··· Input for this task ···

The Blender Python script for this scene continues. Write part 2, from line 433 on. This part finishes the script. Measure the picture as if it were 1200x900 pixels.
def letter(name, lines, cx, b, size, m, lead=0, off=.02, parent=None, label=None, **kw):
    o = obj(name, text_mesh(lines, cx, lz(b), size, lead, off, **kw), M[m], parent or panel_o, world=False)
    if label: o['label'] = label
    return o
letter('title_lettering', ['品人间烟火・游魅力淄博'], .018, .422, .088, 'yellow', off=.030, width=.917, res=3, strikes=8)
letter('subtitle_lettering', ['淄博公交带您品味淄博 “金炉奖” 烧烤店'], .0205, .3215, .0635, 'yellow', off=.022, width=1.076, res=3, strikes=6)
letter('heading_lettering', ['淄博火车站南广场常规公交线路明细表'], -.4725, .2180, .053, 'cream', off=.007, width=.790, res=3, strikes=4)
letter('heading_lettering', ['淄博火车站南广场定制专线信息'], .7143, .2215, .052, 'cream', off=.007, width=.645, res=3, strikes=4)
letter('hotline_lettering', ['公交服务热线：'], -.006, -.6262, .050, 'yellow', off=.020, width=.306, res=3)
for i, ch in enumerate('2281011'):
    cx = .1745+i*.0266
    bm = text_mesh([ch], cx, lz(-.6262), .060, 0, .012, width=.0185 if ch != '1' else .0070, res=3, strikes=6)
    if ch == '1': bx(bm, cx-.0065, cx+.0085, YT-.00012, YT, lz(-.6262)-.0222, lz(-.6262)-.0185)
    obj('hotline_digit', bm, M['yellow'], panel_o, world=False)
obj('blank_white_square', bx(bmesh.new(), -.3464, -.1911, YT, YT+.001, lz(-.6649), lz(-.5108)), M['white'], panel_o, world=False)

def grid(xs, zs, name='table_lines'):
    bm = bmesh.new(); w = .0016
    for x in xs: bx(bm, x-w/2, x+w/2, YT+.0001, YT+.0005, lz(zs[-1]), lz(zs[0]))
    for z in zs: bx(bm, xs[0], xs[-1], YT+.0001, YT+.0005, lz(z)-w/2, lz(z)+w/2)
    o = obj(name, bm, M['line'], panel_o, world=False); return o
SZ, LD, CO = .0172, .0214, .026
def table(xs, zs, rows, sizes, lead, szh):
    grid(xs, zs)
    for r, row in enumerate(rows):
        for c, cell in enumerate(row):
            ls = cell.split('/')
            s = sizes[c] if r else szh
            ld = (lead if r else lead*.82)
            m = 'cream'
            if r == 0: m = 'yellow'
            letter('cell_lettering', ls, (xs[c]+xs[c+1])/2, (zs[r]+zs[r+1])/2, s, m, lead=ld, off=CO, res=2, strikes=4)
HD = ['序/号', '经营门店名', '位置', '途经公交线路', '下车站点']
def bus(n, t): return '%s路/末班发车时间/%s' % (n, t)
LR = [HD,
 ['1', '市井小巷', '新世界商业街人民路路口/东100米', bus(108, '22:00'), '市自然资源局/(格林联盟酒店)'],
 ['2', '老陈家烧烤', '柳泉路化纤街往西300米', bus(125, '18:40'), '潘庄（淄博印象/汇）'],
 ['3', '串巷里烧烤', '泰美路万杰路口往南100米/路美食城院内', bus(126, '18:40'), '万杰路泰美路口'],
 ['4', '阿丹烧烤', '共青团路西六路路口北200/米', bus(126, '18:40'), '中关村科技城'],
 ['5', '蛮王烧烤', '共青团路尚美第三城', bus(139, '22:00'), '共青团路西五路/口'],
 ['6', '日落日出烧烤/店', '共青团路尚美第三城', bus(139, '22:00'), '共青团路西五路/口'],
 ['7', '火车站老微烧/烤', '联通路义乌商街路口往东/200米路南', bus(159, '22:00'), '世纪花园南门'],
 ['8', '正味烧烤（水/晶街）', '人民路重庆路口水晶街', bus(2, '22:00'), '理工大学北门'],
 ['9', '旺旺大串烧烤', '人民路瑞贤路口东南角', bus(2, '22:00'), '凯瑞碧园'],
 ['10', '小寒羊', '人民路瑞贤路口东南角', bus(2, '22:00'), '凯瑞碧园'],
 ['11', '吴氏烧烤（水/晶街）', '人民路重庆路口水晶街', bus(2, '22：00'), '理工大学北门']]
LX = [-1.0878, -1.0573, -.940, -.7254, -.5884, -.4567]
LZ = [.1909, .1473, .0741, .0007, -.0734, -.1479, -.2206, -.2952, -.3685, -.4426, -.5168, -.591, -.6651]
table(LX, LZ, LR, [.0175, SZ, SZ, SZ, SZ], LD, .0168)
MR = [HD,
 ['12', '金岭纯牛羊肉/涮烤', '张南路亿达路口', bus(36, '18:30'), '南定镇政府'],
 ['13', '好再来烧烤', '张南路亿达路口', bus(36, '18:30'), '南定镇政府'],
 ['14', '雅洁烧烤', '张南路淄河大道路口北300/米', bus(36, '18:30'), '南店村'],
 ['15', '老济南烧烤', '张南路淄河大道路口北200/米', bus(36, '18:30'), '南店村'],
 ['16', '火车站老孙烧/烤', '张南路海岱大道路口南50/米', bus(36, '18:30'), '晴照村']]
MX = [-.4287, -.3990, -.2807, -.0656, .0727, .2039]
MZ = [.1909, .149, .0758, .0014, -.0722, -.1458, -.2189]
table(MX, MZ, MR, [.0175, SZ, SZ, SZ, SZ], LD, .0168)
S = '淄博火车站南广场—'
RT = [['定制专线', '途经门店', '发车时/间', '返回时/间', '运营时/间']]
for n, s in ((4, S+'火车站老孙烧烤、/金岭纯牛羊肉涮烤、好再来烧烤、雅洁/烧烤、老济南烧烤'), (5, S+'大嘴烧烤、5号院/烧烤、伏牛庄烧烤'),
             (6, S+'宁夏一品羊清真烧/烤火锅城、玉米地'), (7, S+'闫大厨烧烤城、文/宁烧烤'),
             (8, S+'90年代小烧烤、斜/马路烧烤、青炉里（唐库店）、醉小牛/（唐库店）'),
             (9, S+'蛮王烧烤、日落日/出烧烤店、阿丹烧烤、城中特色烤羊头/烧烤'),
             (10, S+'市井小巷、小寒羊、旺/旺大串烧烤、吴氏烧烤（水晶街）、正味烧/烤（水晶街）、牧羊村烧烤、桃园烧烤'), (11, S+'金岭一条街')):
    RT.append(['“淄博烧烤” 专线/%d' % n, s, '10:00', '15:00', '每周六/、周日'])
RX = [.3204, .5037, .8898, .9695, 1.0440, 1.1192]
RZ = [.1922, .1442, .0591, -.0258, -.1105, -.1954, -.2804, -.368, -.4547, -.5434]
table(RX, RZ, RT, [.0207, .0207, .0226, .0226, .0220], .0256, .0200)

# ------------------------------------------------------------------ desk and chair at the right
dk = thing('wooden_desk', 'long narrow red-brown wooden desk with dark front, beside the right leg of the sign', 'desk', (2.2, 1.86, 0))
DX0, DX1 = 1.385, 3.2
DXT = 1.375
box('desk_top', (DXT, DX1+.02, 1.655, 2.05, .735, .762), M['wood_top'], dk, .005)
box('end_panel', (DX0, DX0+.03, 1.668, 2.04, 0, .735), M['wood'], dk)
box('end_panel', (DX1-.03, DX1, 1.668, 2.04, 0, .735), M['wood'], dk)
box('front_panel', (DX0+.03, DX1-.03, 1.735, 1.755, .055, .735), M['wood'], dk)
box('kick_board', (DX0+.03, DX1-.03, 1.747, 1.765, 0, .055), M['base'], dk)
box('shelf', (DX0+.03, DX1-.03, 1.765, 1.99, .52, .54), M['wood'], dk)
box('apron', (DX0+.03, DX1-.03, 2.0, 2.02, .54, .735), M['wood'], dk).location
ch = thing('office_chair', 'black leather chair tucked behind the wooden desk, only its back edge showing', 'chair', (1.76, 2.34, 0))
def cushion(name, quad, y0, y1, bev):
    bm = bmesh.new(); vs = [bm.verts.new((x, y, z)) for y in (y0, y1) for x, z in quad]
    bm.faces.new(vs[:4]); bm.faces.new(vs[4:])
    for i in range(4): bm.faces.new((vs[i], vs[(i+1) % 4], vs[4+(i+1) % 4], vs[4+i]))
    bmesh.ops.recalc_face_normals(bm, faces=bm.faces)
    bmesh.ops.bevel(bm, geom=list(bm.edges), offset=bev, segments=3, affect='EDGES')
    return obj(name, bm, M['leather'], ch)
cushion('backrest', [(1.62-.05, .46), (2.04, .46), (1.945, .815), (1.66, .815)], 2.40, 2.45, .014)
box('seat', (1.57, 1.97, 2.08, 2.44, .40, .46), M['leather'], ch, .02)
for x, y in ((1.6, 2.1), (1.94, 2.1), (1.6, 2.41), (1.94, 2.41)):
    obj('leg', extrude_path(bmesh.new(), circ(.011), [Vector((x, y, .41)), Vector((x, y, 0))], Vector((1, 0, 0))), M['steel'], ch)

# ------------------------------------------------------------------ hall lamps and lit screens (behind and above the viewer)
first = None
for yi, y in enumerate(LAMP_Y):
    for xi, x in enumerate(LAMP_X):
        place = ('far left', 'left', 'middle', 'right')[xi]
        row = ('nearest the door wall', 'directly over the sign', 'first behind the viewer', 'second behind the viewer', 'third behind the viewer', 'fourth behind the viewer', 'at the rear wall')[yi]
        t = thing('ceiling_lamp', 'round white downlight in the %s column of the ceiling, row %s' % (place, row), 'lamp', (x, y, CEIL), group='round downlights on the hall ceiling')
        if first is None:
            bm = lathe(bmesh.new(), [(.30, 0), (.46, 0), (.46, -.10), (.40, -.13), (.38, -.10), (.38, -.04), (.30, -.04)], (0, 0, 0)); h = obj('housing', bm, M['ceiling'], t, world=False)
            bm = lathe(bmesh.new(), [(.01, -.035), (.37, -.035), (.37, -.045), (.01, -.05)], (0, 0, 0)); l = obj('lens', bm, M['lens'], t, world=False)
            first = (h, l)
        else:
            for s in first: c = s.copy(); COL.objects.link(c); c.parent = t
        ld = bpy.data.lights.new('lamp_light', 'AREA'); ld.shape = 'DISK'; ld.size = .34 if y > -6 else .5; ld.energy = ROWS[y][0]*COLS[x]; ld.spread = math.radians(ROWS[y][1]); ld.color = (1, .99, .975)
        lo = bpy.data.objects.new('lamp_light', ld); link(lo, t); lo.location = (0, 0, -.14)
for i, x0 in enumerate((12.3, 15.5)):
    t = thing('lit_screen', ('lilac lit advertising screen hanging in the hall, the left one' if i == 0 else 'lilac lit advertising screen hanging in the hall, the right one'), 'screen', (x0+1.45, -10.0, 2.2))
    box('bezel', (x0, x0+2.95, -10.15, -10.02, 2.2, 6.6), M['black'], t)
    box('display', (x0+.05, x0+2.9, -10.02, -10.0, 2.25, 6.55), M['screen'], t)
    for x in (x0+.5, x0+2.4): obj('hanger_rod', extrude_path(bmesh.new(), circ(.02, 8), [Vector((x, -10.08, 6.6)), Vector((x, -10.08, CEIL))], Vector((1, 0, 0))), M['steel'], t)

···
··· Input for this task ···

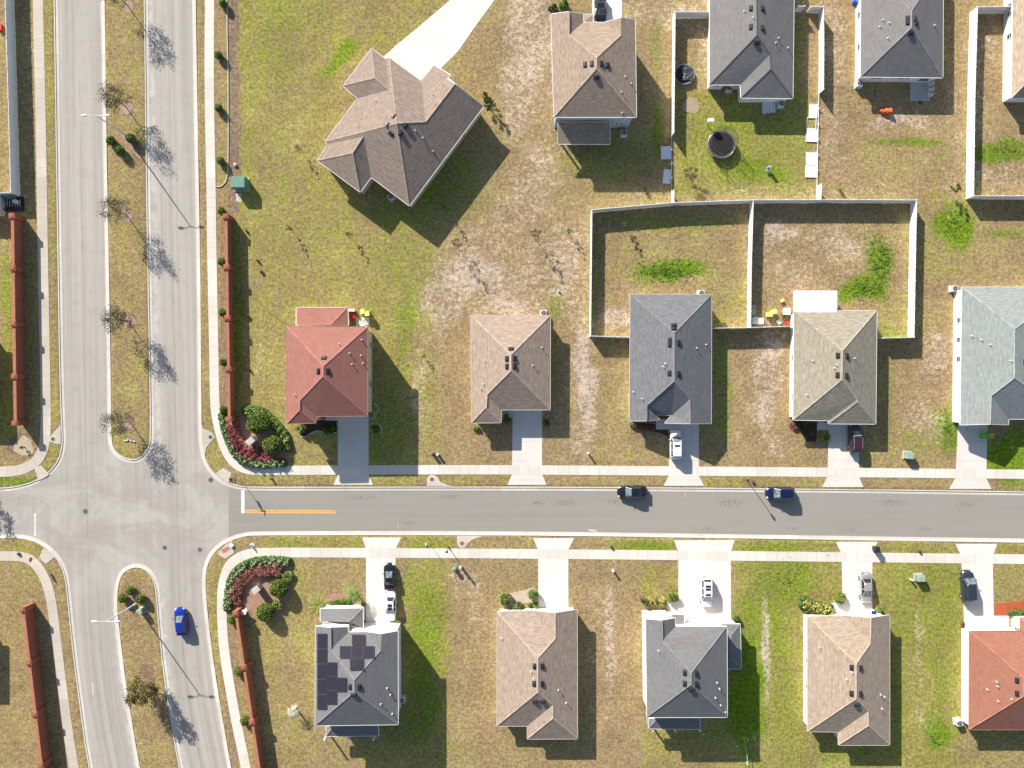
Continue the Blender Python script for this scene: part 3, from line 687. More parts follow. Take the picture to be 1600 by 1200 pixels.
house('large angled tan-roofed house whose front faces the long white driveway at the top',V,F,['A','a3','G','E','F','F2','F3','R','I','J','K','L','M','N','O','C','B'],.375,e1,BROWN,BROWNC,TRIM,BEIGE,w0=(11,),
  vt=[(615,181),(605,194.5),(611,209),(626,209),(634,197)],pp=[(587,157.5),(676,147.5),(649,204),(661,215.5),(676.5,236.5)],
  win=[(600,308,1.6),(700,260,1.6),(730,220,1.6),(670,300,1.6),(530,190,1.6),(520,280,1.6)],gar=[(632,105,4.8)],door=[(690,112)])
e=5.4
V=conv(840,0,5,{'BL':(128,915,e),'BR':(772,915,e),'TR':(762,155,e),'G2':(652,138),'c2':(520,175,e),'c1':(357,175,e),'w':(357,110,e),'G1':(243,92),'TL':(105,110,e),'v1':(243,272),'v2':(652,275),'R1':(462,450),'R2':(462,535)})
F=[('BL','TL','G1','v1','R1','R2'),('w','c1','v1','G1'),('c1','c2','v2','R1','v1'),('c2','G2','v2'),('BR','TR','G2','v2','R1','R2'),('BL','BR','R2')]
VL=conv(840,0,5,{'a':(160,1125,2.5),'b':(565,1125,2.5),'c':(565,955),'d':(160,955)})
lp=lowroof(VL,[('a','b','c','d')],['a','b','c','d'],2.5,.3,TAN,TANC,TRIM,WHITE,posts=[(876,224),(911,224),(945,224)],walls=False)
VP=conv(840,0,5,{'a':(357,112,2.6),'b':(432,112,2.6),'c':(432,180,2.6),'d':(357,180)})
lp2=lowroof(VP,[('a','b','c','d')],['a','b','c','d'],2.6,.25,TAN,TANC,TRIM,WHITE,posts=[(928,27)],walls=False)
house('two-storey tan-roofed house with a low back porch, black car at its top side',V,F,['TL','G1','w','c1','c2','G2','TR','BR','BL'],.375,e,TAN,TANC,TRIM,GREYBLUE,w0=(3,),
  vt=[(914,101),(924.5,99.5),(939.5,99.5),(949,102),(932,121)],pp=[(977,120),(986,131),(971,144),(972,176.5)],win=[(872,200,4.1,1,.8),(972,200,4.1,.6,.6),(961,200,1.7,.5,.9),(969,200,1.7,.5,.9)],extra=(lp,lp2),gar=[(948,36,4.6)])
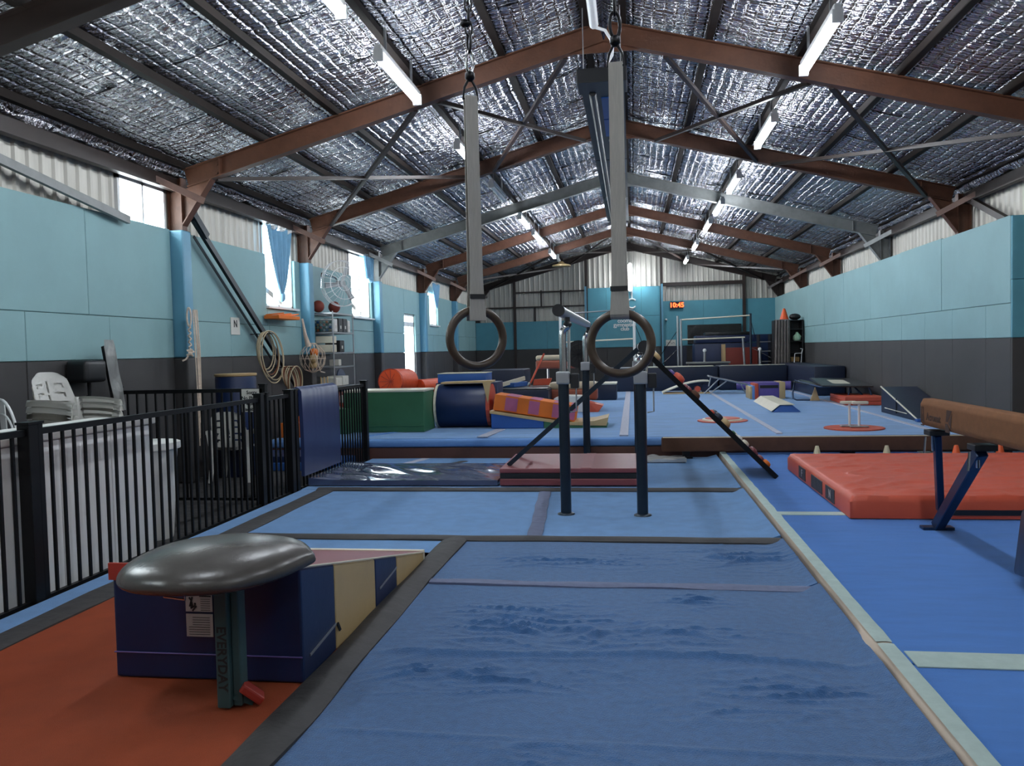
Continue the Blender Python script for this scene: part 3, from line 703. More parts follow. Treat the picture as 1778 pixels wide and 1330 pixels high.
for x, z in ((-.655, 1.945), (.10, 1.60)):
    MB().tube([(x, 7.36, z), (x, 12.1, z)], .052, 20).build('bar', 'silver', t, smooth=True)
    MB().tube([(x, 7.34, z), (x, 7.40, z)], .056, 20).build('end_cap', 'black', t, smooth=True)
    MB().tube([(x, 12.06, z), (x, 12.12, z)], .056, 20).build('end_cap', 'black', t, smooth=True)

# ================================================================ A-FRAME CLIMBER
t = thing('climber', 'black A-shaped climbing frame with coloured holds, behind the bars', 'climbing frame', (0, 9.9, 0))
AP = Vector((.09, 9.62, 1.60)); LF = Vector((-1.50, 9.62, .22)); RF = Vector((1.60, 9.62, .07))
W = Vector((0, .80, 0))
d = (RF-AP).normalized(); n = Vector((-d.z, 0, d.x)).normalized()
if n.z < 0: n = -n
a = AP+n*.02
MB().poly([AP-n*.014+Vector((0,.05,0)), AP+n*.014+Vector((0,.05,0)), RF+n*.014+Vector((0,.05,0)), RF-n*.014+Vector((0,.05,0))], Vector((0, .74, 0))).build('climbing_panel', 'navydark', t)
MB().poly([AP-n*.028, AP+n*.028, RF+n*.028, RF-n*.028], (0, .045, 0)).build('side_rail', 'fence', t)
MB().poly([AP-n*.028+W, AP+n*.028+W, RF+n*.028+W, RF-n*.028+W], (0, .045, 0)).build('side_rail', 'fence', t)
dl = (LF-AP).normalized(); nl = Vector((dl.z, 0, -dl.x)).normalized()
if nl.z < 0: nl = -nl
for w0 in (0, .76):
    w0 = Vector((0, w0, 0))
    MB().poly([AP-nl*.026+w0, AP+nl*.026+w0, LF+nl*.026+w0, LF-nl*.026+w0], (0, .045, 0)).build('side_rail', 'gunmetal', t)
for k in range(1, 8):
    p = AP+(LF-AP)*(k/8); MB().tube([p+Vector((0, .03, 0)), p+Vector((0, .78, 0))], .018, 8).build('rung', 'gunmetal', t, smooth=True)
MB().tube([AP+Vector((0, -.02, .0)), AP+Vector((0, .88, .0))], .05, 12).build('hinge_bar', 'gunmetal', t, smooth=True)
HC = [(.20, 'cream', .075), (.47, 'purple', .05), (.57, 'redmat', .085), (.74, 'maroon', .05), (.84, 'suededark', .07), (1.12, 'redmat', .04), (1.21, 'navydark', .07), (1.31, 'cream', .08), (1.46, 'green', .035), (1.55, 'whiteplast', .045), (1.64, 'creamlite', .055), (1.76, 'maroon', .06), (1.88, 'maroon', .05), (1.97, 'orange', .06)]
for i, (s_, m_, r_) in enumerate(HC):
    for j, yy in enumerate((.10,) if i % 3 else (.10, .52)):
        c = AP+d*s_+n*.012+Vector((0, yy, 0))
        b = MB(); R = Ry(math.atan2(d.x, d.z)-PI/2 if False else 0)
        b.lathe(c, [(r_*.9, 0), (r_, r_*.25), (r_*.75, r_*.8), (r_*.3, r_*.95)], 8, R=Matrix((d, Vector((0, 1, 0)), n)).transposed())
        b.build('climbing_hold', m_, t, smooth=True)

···

What the task requires
The lines to quote run from the one containing "The Blender Python script for this scene continues." to the one containing "M['white'], panel_o, world=False)". Quote them exactly, with both of those lines, and nothing else.

Worked answer
The Blender Python script for this scene continues. Write part 2, from line 433 on. This part finishes the script. Measure the picture as if it were 1200x900 pixels.
def letter(name, lines, cx, b, size, m, lead=0, off=.02, parent=None, label=None, **kw):
    o = obj(name, text_mesh(lines, cx, lz(b), size, lead, off, **kw), M[m], parent or panel_o, world=False)
    if label: o['label'] = label
    return o
letter('title_lettering', ['品人间烟火・游魅力淄博'], .018, .422, .088, 'yellow', off=.030, width=.917, res=3, strikes=8)
letter('subtitle_lettering', ['淄博公交带您品味淄博 “金炉奖” 烧烤店'], .0205, .3215, .0635, 'yellow', off=.022, width=1.076, res=3, strikes=6)
letter('heading_lettering', ['淄博火车站南广场常规公交线路明细表'], -.4725, .2180, .053, 'cream', off=.007, width=.790, res=3, strikes=4)
letter('heading_lettering', ['淄博火车站南广场定制专线信息'], .7143, .2215, .052, 'cream', off=.007, width=.645, res=3, strikes=4)
letter('hotline_lettering', ['公交服务热线：'], -.006, -.6262, .050, 'yellow', off=.020, width=.306, res=3)
for i, ch in enumerate('2281011'):
    cx = .1745+i*.0266
    bm = text_mesh([ch], cx, lz(-.6262), .060, 0, .012, width=.0185 if ch != '1' else .0070, res=3, strikes=6)
    if ch == '1': bx(bm, cx-.0065, cx+.0085, YT-.00012, YT, lz(-.6262)-.0222, lz(-.6262)-.0185)
    obj('hotline_digit', bm, M['yellow'], panel_o, world=False)
obj('blank_white_square', bx(bmesh.new(), -.3464, -.1911, YT, YT+.001, lz(-.6649), lz(-.5108)), M['white'], panel_o, world=False)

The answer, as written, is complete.